Day Counter
Count the exact number of days between two dates — and see the same span as years/months/days and as weeks. Works for past, future, or mixed.
Total days between
365 days
- Years (calendar)
- 1
- Months (after years)
- 0
- Days (after months)
- 0
- Whole weeks
- 52
- Total weeks (decimal)
- 52.14
1y 0m 0d apart, or 52w 1d. Calendar arithmetic on the proleptic Gregorian calendar in UTC, so daylight-saving and timezone offsets do not shift the count.
How to use this calculator
Enter the start date (year, month, day) and the end date. The result updates as you type. To find days until a future date, set the start to today; to find days since a past date, set the end to today. If the end is before the start, the headline value is shown as negative — the breakdown still tells you how far apart the dates are.
How the calculation works
Both dates are anchored to 00:00 UTC and subtracted, then divided by 86,400,000 ms per day.

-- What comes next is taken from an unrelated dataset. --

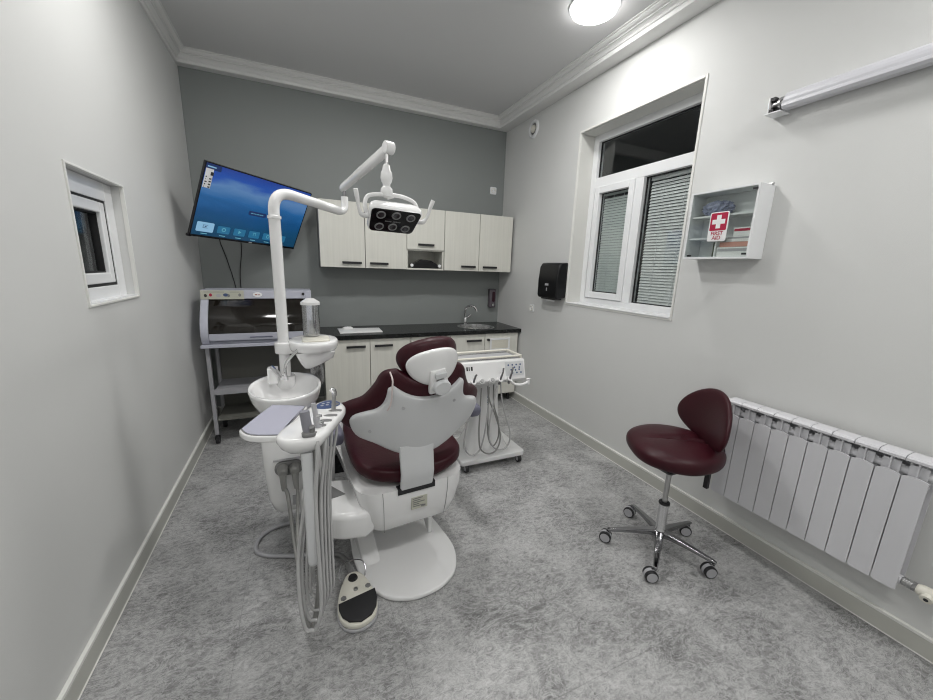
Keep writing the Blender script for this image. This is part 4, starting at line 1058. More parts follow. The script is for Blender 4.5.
# ================================================================== OPERATING LAMP
def dental_lamp():
    px, py = -0.090, 2.20
    t = thing('dental_lamp', 'white six-bulb dental lamp on a tall bent pole and folding arm', 'dental lamp', (px, py, 0.929))
    bm = bmesh.new(); cyl(bm, (px, py, 0.929), (px, py, 1.75), 0.0275, n=28); obj('pole', bm, WHITE, t)
    bm = bmesh.new(); lathe(bm, [(0.027, 1.744), (0.0325, 1.746), (0.0325, 1.758), (0.027, 1.762)], (px, py, 0), 28, cap=False); obj('pole_collar', bm, WHITE, t)
    e = V((0.275, 2.40, 1.842))
    def fillet(P, rad, k=10):
        P = [V(p) for p in P]; out = [P[0]]
        for a_, b_, c_, r_ in zip(P, P[1:], P[2:], rad):
            u1 = (a_ - b_).normalized(); u2 = (c_ - b_).normalized()
            for q_ in range(k + 1):
                t_ = q_ / k; p1 = b_ + u1 * r_; p2 = b_ + u2 * r_
                out.append(p1 * (1 - t_) ** 2 + b_ * 2 * t_ * (1 - t_) + p2 * t_ ** 2)
        return out + [P[-1]]
    bm = bmesh.new(); tube(bm, fillet([(px, py, 1.65), (px, py, 1.885), (e.x, e.y, 1.828), (e.x, e.y, 1.915)], (0.105, 0.045)), lambda u: 0.0262 - 0.006 * min(1, max(0, (u - 0.45) * 5)), 20, smooth=False); obj('bent_arm', bm, WHITE, t)
    bm = bmesh.new(); cyl(bm, (e.x, e.y, 1.91), (e.x, e.y, 1.958), 0.010, n=14); obj('pivot', bm, DARKCH, t)
    # spring arm
    a = V((e.x - 0.006, e.y + 0.01, 1.965)); b = V((0.418, 1.875, 2.065))
    d = (b - a).normalized()
    side = d.cross(V((0, 0, 1))).normalized(); up = side.cross(d)
    bm = bmesh.new(); loops = []
    L_ = (b - a).length
    for u, k in ((-0.025, 0.55), (-0.012, 0.85), (0.01, 1), (L_ * 0.35, 1.0), (L_ * 0.36, 1.08), (L_ - 0.01, 1.10), (L_ + 0.012, 0.9), (L_ + 0.024, 0.55)):
        c = a + d * u; loops.append([c + side * x * k + up * y * k for x, y in rrect(0, 0, 0.018, 0.0225, 0.016, 4)])
    loft(bm, loops); ar = obj('spring_arm', bm, WHITE, t, angle=50)
    bm = bmesh.new(); cyl(bm, b - side * 0.022, b + side * 0.022, 0.028, n=24); obj('elbow', bm, WHITE, t, bevel=0.004)
    bm = bmesh.new(); cyl(bm, b + V((-0.008, 0, -0.022)), b + V((-0.013, -0.009, -0.075)), 0.009, n=14); obj('pivot', bm, STEEL, t)
    # drop link
    c = V((0.404, 1.865, 0))
    bm = bmesh.new(); pr = [(0.010, 1.992), (0.016, 1.985), (0.020, 1.965), (0.026, 1.955), (0.028, 1.93), (0.024, 1.915), (0.018, 1.905), (0.018, 1.895), (0.027, 1.885), (0.029, 1.865), (0.022, 1.85), (0.012, 1.845)]
    lathe(bm, pr, (c.x, c.y, 0), 20); obj('drop_link', bm, WHITE, t)
    # head: plate facing down toward the chair
    hc = V((0.434, 1.846, 1.738)); yaw, pit, rol = RD(3.4), RD(51.1), RD(2.1)
    Mh = M4.Rotation(yaw, 4, 'Z') @ M4.Rotation(pit, 4, 'X') @ M4.Rotation(rol, 4, 'Y')
    Mh = M4.Translation(hc) @ Mh
    # local frame: x right, z up in the plate, -y is the lit face
    def hx(bm): bm.transform(Mh); return bm
    def ysl(poly_fn, steps):   # loft along local y
        bm = bmesh.new(); loft(bm, [[(x, y, z) for x, z in poly_fn(k)] for y, k in steps]); return bm
    tz = lambda k: [(x * (1.0 + 0.06 * (z / 0.07)), z) for x, z in rrect(0, 0, 0.115 * k, 0.070 * k, 0.020, 6)]
    hd = obj('lamp_housing', hx(ysl(tz, ((0.002, 1.0), (0.006, 1.03), (0.024, 1.05), (0.044, 1.0), (0.064, 0.86), (0.078, 0.6), (0.082, 0.3)))), WHITE, t, angle=50)
    obj('lamp_face', hx(ysl(tz, ((-0.0015, 0.95), (0.0, 0.985), (0.004, 0.99)))), BLACK, hd, angle=50)
    for i in range(3):
        for j in range(2):
            x = (i - 1) * 0.068; z = 0.036 - j * 0.072 + (0.004 if i == 1 else 0); x *= 1.0 + (0.06 if j == 0 else -0.05)
            bm = bmesh.new(); lathe(bm, [(0.0155, -0.0035), (0.018, -0.0055), (0.0215, -0.0045), (0.0225, -0.0015)], (x, 0, z), 28, axis='Y', cap=False); obj('reflector_ring', hx(bm), GREYP, hd)
            bm = bmesh.new(); lathe(bm, [(0.001, -0.0022), (0.0158, -0.003), (0.0158, -0.0012), (0.001, -0.0012)], (x, 0, z), 24, axis='Y'); obj('bulb_lens', hx(bm), mat('dark_lens', (0.03, 0.03, 0.035), 0.05, coat=1) if 'dark_lens' not in bpy.data.materials else bpy.data.materials['dark_lens'], hd)
    bm = bmesh.new(); x = -0.045
    for w in (0.008, 0.004, 0.007, 0.005): box(bm, x, -0.0024, -0.002, x + w, -0.0014, 0.004); x += w + 0.002
    x += 0.006
    for w in (0.004, 0.006, 0.008, 0.004, 0.007): box(bm, x, -0.0024, -0.002, x + w, -0.0014, 0.004); x += w + 0.002
    obj('face_marking', hx(bm), GREYP, hd, smooth=False)
    # yoke bow over the head, plus two grip handles
    yk = [(-0.122, 0.028, 0.0), (-0.134, 0.060, 0.025), (-0.118, 0.092, 0.052), (-0.05, 0.103, 0.062), (0.0, 0.104, 0.064), (0.05, 0.103, 0.062), (0.105, 0.090, 0.050), (0.124, 0.060, 0.025), (0.122, 0.028, 0.0)]
    bm = bmesh.new(); tube(bm, yk, 0.0095, 12); obj('yoke', hx(bm), WHITE, hd)
    q = Mh @ V((0.0, 0.104, 0.064))
    bm = bmesh.new(); cyl(bm, q, (c.x, c.y, 1.85), 0.013, 0.014, 18); obj('yoke_stem', bm, WHITE, hd)
    for s in (-1, 1):
        h = [(s * 0.122, 0.02, 0.0), (s * 0.150, 0.018, 0.005), (s * 0.166, 0.03, 0.03), (s * 0.176, 0.055, 0.065), (s * 0.186, 0.075, 0.095)]
        bm = bmesh.new(); tube(bm, h, lambda u: 0.011 if u < 0.3 else 0.009 + 0.002 * sin(u * 9), 12); obj('grip_handle', hx(bm), WHITE, hd)
dental_lamp()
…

Working in UTC means the count is unaffected by daylight saving or the user's timezone. The years/months/days breakdown borrows from the previous calendar month's actual length when needed — so 31 January to 1 March 2025 is "1 month and 1 day" (borrowing the 28 days of February), exactly as Wolfram Alpha and calculator.net report it.
Worked example
2024-02-29 to 2025-03-01: difference is 366 days (2024 was a leap year), or 1 year, 0 months, 1 day — because 29 Feb 2024 to 28 Feb 2025 is exactly one calendar year (the 29th has no equivalent in 2025), then one extra day reaches 1 March.
Frequently asked questions
Does the day counter include both the start and end day?

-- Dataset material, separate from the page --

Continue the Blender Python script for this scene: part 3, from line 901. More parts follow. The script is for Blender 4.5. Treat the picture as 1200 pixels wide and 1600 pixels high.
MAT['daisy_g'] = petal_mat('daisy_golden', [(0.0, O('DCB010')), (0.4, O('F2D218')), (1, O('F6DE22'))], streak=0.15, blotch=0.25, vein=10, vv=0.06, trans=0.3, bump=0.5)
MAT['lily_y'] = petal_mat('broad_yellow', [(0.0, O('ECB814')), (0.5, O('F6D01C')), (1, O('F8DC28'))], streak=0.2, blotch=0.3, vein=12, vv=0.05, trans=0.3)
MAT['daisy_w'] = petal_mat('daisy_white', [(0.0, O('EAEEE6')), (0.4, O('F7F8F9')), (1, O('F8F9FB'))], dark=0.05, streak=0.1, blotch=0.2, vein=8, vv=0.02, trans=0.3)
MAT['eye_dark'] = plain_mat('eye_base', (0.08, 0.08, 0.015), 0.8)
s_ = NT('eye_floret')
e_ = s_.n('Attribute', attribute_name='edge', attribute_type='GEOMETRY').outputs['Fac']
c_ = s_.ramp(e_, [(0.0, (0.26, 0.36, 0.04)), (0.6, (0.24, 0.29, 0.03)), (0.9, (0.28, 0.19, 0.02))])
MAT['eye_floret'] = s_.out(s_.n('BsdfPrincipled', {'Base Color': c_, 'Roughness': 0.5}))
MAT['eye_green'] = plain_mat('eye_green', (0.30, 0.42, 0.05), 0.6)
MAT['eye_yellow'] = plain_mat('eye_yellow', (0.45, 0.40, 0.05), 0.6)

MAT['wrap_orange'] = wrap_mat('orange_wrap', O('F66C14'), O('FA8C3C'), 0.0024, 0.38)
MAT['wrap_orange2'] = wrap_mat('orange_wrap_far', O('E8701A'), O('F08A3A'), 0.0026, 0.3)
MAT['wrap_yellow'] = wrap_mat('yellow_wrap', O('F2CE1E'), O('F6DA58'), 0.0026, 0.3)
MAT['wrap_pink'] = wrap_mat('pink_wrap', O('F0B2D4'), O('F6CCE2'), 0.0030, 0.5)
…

No — it counts the calendar gap between the two dates, not "days inclusive". 1 March to 2 March is 1 day. If you need an inclusive count (e.g. "how many days am I on holiday from the 1st to the 7th?"), add 1 to the result: 1–7 March is 6 days apart, but 7 days of holiday.

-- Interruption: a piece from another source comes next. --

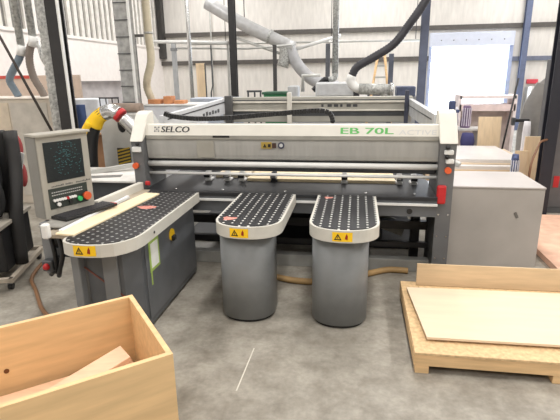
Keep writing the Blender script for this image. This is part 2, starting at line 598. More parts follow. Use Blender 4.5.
lettering('maker_lettering', 'SELCO', M_BLACK, saw, strip_pt(-2.165, 1.577), ex, ey, .325, .068, 0.12)
for k in (1, 2, 3):
    lettering('maker_lettering', 'SELCO', M_BLACK, saw, strip_pt(-2.165 + k * .0025, 1.577) + Vector((0, -.0006 * k, 0)), ex, ey, .325, .068, 0.12)
g = G()
for dx, dz in ((0, 0), (0, 2), (2, 0), (2, 2), (1, 1)):
    o = strip_pt(-2.245 + dx * .022, 1.58 + dz * .02)
    a = .019
    g.poly([o, o + Vector((a, 0, 0)), o + Vector((a, 0, 0)) + ey * a, o + ey * a])
for dx, dz in ((1, 0), (0, 1), (2, 1), (1, 2)):
    o = strip_pt(-2.245 + dx * .022 + .005, 1.58 + dz * .02 + .004)
    a = .009
    g.poly([o, o + Vector((a, 0, 0)), o + Vector((a, 0, 0)) + ey * a, o + ey * a])
put('maker_emblem', g, m_('emblem_grey', (120, 120, 122), .5), saw)
for k in range(3):
    lettering('model_lettering', 'EB', M_GREEN, saw, strip_pt(-.165 + k * .004, 1.568) + Vector((0, -.0006 * k, 0)), ex, ey, .19, .066, 0.0)
    lettering('model_lettering', '70L', M_GREEN, saw, strip_pt(.09 + k * .004, 1.568) + Vector((0, -.0006 * k, 0)), ex, ey, .285, .066, 0.05)
lettering('series_lettering', 'ACTIVE', M_PALEGREY, saw, strip_pt(.435, 1.562), ex, ey, .375, .05, 0.1)

# rear guard frame
M_BEIGE = m_('beige_rail_paint', (168, 166, 158), 0.45, var=.03)
M_PALEBLUE = m_('pale_rail_paint', (206, 208, 212), 0.4, var=.03)
sl = put('side_rail', G().prism([(5.6, 1.52), (5.6, 1.715), (8.6, 1.79), (8.6, 1.52)], 'X', -2.40, -2.33), M_PALEBLUE, saw)
put('rail_groove', G().prism([(5.7, 1.655), (5.7, 1.67), (8.4, 1.735), (8.4, 1.715)], 'X', -2.331, -2.325), M_DARK, sl)
g = G()
for k in range(6):
    y = 7.1 + k * .16
    g.box(-2.331, -2.3265, y, y + .1, 1.575, 1.635 if k % 2 else 1.62)
put('rail_marking', g, M_DKGREY, sl)
sr = put('side_rail', G().prism([(5.6, 1.50), (5.6, 1.72), (8.6, 1.76), (8.6, 1.50)], 'X', .86, .93), m_('pale_rail_paint_right', (190, 192, 194), .4), saw)
put('rail_groove', G().box(.855, .861, 5.8, 8.4, 1.645, 1.66), M_DKGREY, sr)
rr = put('rear_rail', G().box(-2.40, .93, 8.50, 8.62, 1.36, 1.80, .01), M_BEIGE, saw)
put('rail_ledge', G().box(-2.34, .87, 8.46, 8.50, 1.700, 1.728).box(-2.34, .87, 8.46, 8.50, 1.560, 1.580), m_('ledge_pale', (222, 218, 208), .4), rr)
put('rail_slot', G().box(-2.34, .87, 8.495, 8.503, 1.735, 1.752).box(-2.34, .87, 8.495, 8.503, 1.47, 1.545), M_DKGREY, rr)
g = G()
for k in range(6):
    x = -.62 + k * .11
    g.box(x, x + (.075 if k % 3 else .04), 8.492, 8.503, 1.625, 1.67)
put('rail_marking', g, M_DKGREY, rr)
put('rear_post', G().box(-2.33, -2.20, 8.36, 8.46, .9, 1.83, .006), m_('post_dark_grey', (84, 84, 84), .5), saw)
put('rear_post', G().box(-1.21, -1.13, 8.36, 8.44, .9, 1.88, .01), M_CREAM, saw)
put('rear_post', G().box(.79, .855, 8.34, 8.42, .9, 1.90, .006), m_('post_navy', (60, 64, 80), .5), saw)
put('carriage_deck', G().box(SX0, SX1, 7.3, 8.46, 1.30, 1.34), m_('deck_brown_grey', (96, 90, 84), .5), saw)
put('rear_skirt', G().box(SX0 - .04, SX1 + .08, 8.3, 8.34, 0, 1.36), M_GREY, saw)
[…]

How does it handle leap years?
Leap years are handled automatically. 2024, 2028, and 2032 each have 29 February; 2100 does not (years divisible by 100 are not leap years unless also divisible by 400). The proleptic Gregorian calendar is applied uniformly, even for dates before 1582 when the Gregorian calendar was actually adopted — that is the ISO 8601 convention.
Why is "1 month" sometimes 28, 29, 30, or 31 days?
Calendar months are not all the same length, and the breakdown reflects that. If your dates straddle February it can borrow 28 or 29 days; across April it borrows 30; across December, 31. The total day count is always exact regardless — only the years/months/days view depends on which months the span covers.
What if the end date is before the start date?
The headline value is shown as negative (e.g. "-30 days") so the direction is clear. The years/months/days and weeks breakdown is shown as a magnitude — the absolute size of the gap.
Are timezones or daylight saving applied?
No. Both dates are treated as 00:00 UTC, so the day count is purely calendar-based. This avoids the classic off-by-one error where a "DST spring-forward" 23-hour day rounds to 0 days. If you actually need elapsed clock time across timezones, use a duration calculator instead.
How far back or forward can I count?
JavaScript Date objects safely handle dates from roughly 271,821 BC to 275,760 AD. For practical use (years 1 to 9999), the input fields cover the full ISO 8601 four-digit year range. The proleptic Gregorian calendar is applied throughout, which matches ISO 8601 and astronomical convention.